Six Colombian suspects in the August assassination of Ecuadoran presidential candidate and anti-corruption crusader Fernando Villavicencio were killed in prison on Friday, officials said, just a week to a key election runoff.
Ecuadoran President Guillermo Lasso, who is on a private trip to New York and was due in South Korea yesterday for an official visit, called off his foreign trip to immediately return to Ecuador to handle the incident.
The SNAI prisons authority announced that “an event occurred” in the Guayas 1 prison in Guayaquil “resulting in six dead people.”
Photo: Reuters
It later added that the deceased were “of Colombian nationality and accused of the murder of former presidential candidate Fernando Villavicencio.”

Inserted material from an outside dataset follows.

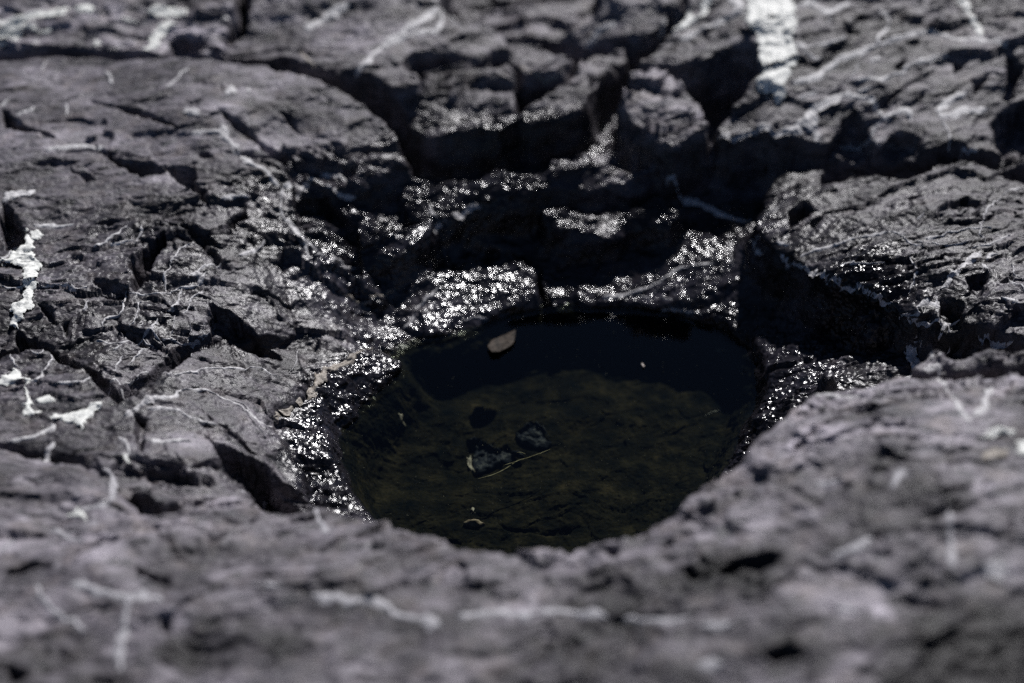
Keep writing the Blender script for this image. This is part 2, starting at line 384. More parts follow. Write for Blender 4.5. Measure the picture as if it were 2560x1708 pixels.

Villavicencio, a 59-year-old journalist, was gunned down on Aug. 9 as he left a campaign rally in the capital, Quito, 11 days ahead of the first round of voting.
After news broke of the prison deaths, Lasso said he was returning home.
Photo: Reuters
“In the next few hours I will return to Ecuador to attend to this emergency. Neither complicity nor cover-up, here the truth will be known,” Lasso wrote on X, formerly Twitter.
The public prosecutor’s office said that its agents, along with police and the military, were “executing security protocols ... in light of the disturbance that occurred Friday afternoon.”
It added in a statement on X that “in the coming hours, specialized military personnel will carry out the first raids and reconnaissance of Cellblock 7, where the incidents originated, to take control of the situation.”
Authorities have provided no further details about the killings, which came just days before the second round of voting in the presidential election on Sunday next week.
The runoff is to be between lawyer Luisa Gonzalez — a close associate of former Ecuadoran president Rafael Correa, of whom Villavicencio was a fierce opponent — and 35-year-old upstart Daniel Noboa.
The assassination of Villavicencio, a centrist who had been polling in second place, rocked Ecuador days ahead of the Aug. 20 national elections, in which corruption and the country’s declining security situation were major themes.
Six Colombians with long criminal records were arrested shortly after, while a seventh was killed at the scene of the crime.
Villavicencio had carried out scores of investigations, including exposing a vast graft network that led to Correa being sentenced to eight years in prison.
Correa fled the country to avoid jail time and has been living in exile in Belgium for six years.
Villavicencio had drawn the ire of gangs and drug traffickers with his reputation for speaking out against the cartels, many of which operate out of prisons across Ecuador.